BRIEF: All of the data should be repeated exactly; pictures are not part of the copy.

═════ SOURCE DATA

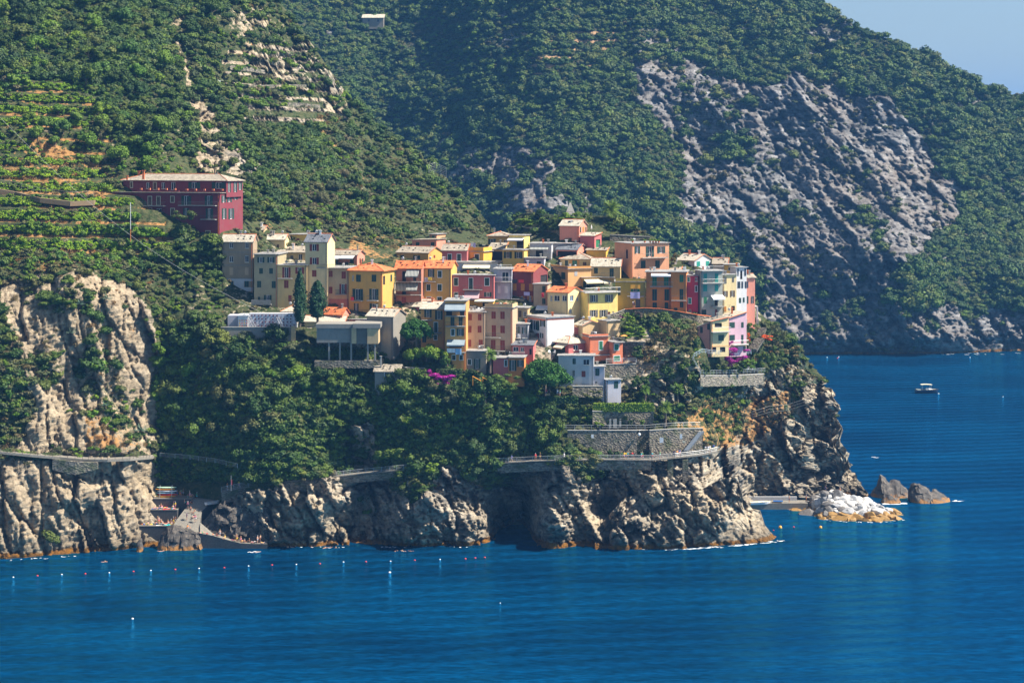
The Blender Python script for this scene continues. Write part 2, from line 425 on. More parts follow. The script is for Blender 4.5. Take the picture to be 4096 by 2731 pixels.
# --- the near coast: left cliff, terraced slope, ravine, village spur
near_bottom = polyline([(-700, 2262), (0, 2236), (300, 2216), (560, 2190), (620, 2188), (1000, 2186), (1140, 2182), (1440, 2182), (1700, 2180), (1990, 2178), (2060, 2176), (2140, 2188), (2700, 2186), (2860, 2160), (2960, 2060), (3000, 2020), (3160, 2015), (3300, 2012), (3482, 2004)])
near_top = polyline([(-700, -420), (1010, -230), (1115, 5), (1200, 105), (1306, 262), (1393, 383), (1480, 470), (1567, 540), (1672, 610), (1742, 688), (1811, 750), (1898, 818), (1961, 908), (2000, 962), (2050, 905), (2060, 862), (2110, 850), (2200, 858), (2300, 862), (2440, 865), (2520, 880), (2570, 925), (2620, 950), (2700, 1040), (2760, 1050), (2900, 1120), (2990, 1200), (3060, 1270), (3130, 1330), (3185, 1375), (3220, 1425), (3262, 1480), (3300, 1530), (3325, 1560), (3345, 1620), (3356, 1690), (3366, 1760), (3385, 1830), (3402, 1880), (3440, 1930), (3470, 1970), (3482, 1985)])
C = []
def cp(*a):
    for i in range(0, len(a), 3): C.append((a[i], a[i + 1], a[i + 2]))
for x in (-700, -300, 0, 150, 300, 450, 560, 1140, 1300, 1440, 1600, 1760, 1900, 1990, 2150, 2300, 2450, 2600, 2750, 2860, 2960, 3100, 3250, 3380, 3482):
    yb = float(near_bottom(x)); C.append((x, yb, DW(yb) + 0.5))
# left cliff
cp(-700, 1830, 433, -300, 1830, 438, 0, 1830, 442, 70, 1990, 438, 130, 1990, 444, 230, 1950, 444, 270, 1990, 442, 330, 2020, 448, 420, 1950, 450, 500, 2050, 450, 560, 1850, 456, 590, 2000, 457)
cp(-700, 1790, 440, 0, 1795, 448, 300, 1805, 452, 560, 1805, 459)
cp(-700, 1500, 443, -300, 1500, 447, 0, 1500, 451, 200, 1500, 455, 300, 1480, 460, 400, 1500, 461, 590, 1500, 469)
cp(-300, 1200, 460, 0, 1190, 463, 180, 1200, 461, 330, 1160, 463, 450, 1200, 467, 590, 1260, 472)
cp(-700, 1000, 470, 0, 1000, 478, 400, 1020, 484, 560, 1130, 482, 700, 1150, 485, 800, 1060, 490)
cp(-700, 700, 500, 0, 700, 503, 400, 700, 513, 800, 720, 528, 0, 350, 536, 450, 350, 545, -700, 350, 532, -700, 0, 570, 0, 0, 578, 500, 0, 590, 900, 0, 612, -700, -420, 640, 300, -420, 640, 1010, -230, 665)
cp(800, 350, 575, 1100, 300, 612, 1050, 600, 560, 1300, 380, 620, 1300, 600, 590, 1500, 560, 625, 1300, 800, 555, 1550, 800, 590, 1750, 760, 620, 1650, 930, 570, 1900, 900, 610, 1960, 930, 610, 1150, 880, 535, 1000, 780, 535)
cp(480, 880, 492, 650, 930, 491, 880, 965, 489, 420, 830, 496, 300, 900, 485, 950, 940, 500, 1000, 900, 512, 960, 720, 522, 700, 690, 517)
# ravine between cliff and village
cp(640, 1300, 478, 640, 1500, 476, 640, 1700, 472, 650, 1850, 468, 650, 1960, 466, 650, 2000, 462, 760, 1300, 474, 800, 1500, 470, 800, 1700, 466, 800, 1880, 463, 900, 1960, 460)
cp(700, 2100, 456, 900, 2100, 458, 1000, 2000, 456, 1000, 2120, 458)
cp(1000, 1300, 476, 1050, 1500, 466, 1050, 1700, 459, 1150, 1850, 456)
# village spur: lower rocks, walk, wooded slope
cp(1050, 1985, 454, 1150, 1940, 456, 1250, 1915, 457, 1250, 2050, 451, 1360, 2000, 453, 1330, 1900, 458, 1450, 1895, 464, 1440, 2020, 467, 1450, 2140, 460, 1600, 2060, 451.5, 1600, 1920, 457, 1700, 2000, 453, 1720, 1880, 458, 1820, 2050, 453, 1900, 2080, 450.5, 1900, 1960, 456, 1950, 1870, 459)
cp(2060, 2140, 484, 2080, 2060, 484, 2090, 1980, 478, 2110, 1880, 466, 2030, 1860, 460, 2170, 2090, 450, 2190, 1960, 453, 2230, 1870, 458)
cp(2350, 1960, 457, 2370, 1870, 459, 2440, 2010, 472, 2500, 1960, 468, 2380, 2130, 451, 2560, 2080, 454, 2560, 1980, 460, 2600, 1880, 464, 2680, 1880, 464, 2650, 2050, 454, 2800, 1950, 462, 2850, 2060, 460)
cp(1300, 1800, 462, 1300, 1600, 463, 1300, 1400, 470, 1600, 1800, 462, 1600, 1600, 461, 1600, 1480, 467, 1600, 1380, 476, 1900, 1800, 462, 1900, 1600, 460, 1900, 1520, 466, 2200, 1800, 462, 2200, 1660, 464, 2200, 1590, 468, 2450, 1800, 464, 2450, 1700, 467, 2450, 1600, 470)
cp(2700, 1790, 468, 2700, 1700, 470, 2700, 1600, 473, 2850, 1770, 471, 2750, 1450, 474)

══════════

ANSWER TO THE EXERCISE:
The Blender Python script for this scene continues. Write part 2, from line 425 on. More parts follow. The script is for Blender 4.5. Take the picture to be 4096 by 2731 pixels.
# --- the near coast: left cliff, terraced slope, ravine, village spur
near_bottom = polyline([(-700, 2262), (0, 2236), (300, 2216), (560, 2190), (620, 2188), (1000, 2186), (1140, 2182), (1440, 2182), (1700, 2180), (1990, 2178), (2060, 2176), (2140, 2188), (2700, 2186), (2860, 2160), (2960, 2060), (3000, 2020), (3160, 2015), (3300, 2012), (3482, 2004)])
near_top = polyline([(-700, -420), (1010, -230), (1115, 5), (1200, 105), (1306, 262), (1393, 383), (1480, 470), (1567, 540), (1672, 610), (1742, 688), (1811, 750), (1898, 818), (1961, 908), (2000, 962), (2050, 905), (2060, 862), (2110, 850), (2200, 858), (2300, 862), (2440, 865), (2520, 880), (2570, 925), (2620, 950), (2700, 1040), (2760, 1050), (2900, 1120), (2990, 1200), (3060, 1270), (3130, 1330), (3185, 1375), (3220, 1425), (3262, 1480), (3300, 1530), (3325, 1560), (3345, 1620), (3356, 1690), (3366, 1760), (3385, 1830), (3402, 1880), (3440, 1930), (3470, 1970), (3482, 1985)])
C = []
def cp(*a):
    for i in range(0, len(a), 3): C.append((a[i], a[i + 1], a[i + 2]))
for x in (-700, -300, 0, 150, 300, 450, 560, 1140, 1300, 1440, 1600, 1760, 1900, 1990, 2150, 2300, 2450, 2600, 2750, 2860, 2960, 3100, 3250, 3380, 3482):
    yb = float(near_bottom(x)); C.append((x, yb, DW(yb) + 0.5))
# left cliff
cp(-700, 1830, 433, -300, 1830, 438, 0, 1830, 442, 70, 1990, 438, 130, 1990, 444, 230, 1950, 444, 270, 1990, 442, 330, 2020, 448, 420, 1950, 450, 500, 2050, 450, 560, 1850, 456, 590, 2000, 457)
cp(-700, 1790, 440, 0, 1795, 448, 300, 1805, 452, 560, 1805, 459)
cp(-700, 1500, 443, -300, 1500, 447, 0, 1500, 451, 200, 1500, 455, 300, 1480, 460, 400, 1500, 461, 590, 1500, 469)
cp(-300, 1200, 460, 0, 1190, 463, 180, 1200, 461, 330, 1160, 463, 450, 1200, 467, 590, 1260, 472)
cp(-700, 1000, 470, 0, 1000, 478, 400, 1020, 484, 560, 1130, 482, 700, 1150, 485, 800, 1060, 490)
cp(-700, 700, 500, 0, 700, 503, 400, 700, 513, 800, 720, 528, 0, 350, 536, 450, 350, 545, -700, 350, 532, -700, 0, 570, 0, 0, 578, 500, 0, 590, 900, 0, 612, -700, -420, 640, 300, -420, 640, 1010, -230, 665)
cp(800, 350, 575, 1100, 300, 612, 1050, 600, 560, 1300, 380, 620, 1300, 600, 590, 1500, 560, 625, 1300, 800, 555, 1550, 800, 590, 1750, 760, 620, 1650, 930, 570, 1900, 900, 610, 1960, 930, 610, 1150, 880, 535, 1000, 780, 535)
cp(480, 880, 492, 650, 930, 491, 880, 965, 489, 420, 830, 496, 300, 900, 485, 950, 940, 500, 1000, 900, 512, 960, 720, 522, 700, 690, 517)
# ravine between cliff and village
cp(640, 1300, 478, 640, 1500, 476, 640, 1700, 472, 650, 1850, 468, 650, 1960, 466, 650, 2000, 462, 760, 1300, 474, 800, 1500, 470, 800, 1700, 466, 800, 1880, 463, 900, 1960, 460)
cp(700, 2100, 456, 900, 2100, 458, 1000, 2000, 456, 1000, 2120, 458)
cp(1000, 1300, 476, 1050, 1500, 466, 1050, 1700, 459, 1150, 1850, 456)
# village spur: lower rocks, walk, wooded slope
cp(1050, 1985, 454, 1150, 1940, 456, 1250, 1915, 457, 1250, 2050, 451, 1360, 2000, 453, 1330, 1900, 458, 1450, 1895, 464, 1440, 2020, 467, 1450, 2140, 460, 1600, 2060, 451.5, 1600, 1920, 457, 1700, 2000, 453, 1720, 1880, 458, 1820, 2050, 453, 1900, 2080, 450.5, 1900, 1960, 456, 1950, 1870, 459)
cp(2060, 2140, 484, 2080, 2060, 484, 2090, 1980, 478, 2110, 1880, 466, 2030, 1860, 460, 2170, 2090, 450, 2190, 1960, 453, 2230, 1870, 458)
cp(2350, 1960, 457, 2370, 1870, 459, 2440, 2010, 472, 2500, 1960, 468, 2380, 2130, 451, 2560, 2080, 454, 2560, 1980, 460, 2600, 1880, 464, 2680, 1880, 464, 2650, 2050, 454, 2800, 1950, 462, 2850, 2060, 460)
cp(1300, 1800, 462, 1300, 1600, 463, 1300, 1400, 470, 1600, 1800, 462, 1600, 1600, 461, 1600, 1480, 467, 1600, 1380, 476, 1900, 1800, 462, 1900, 1600, 460, 1900, 1520, 466, 2200, 1800, 462, 2200, 1660, 464, 2200, 1590, 468, 2450, 1800, 464, 2450, 1700, 467, 2450, 1600, 470)
cp(2700, 1790, 468, 2700, 1700, 470, 2700, 1600, 473, 2850, 1770, 471, 2750, 1450, 474)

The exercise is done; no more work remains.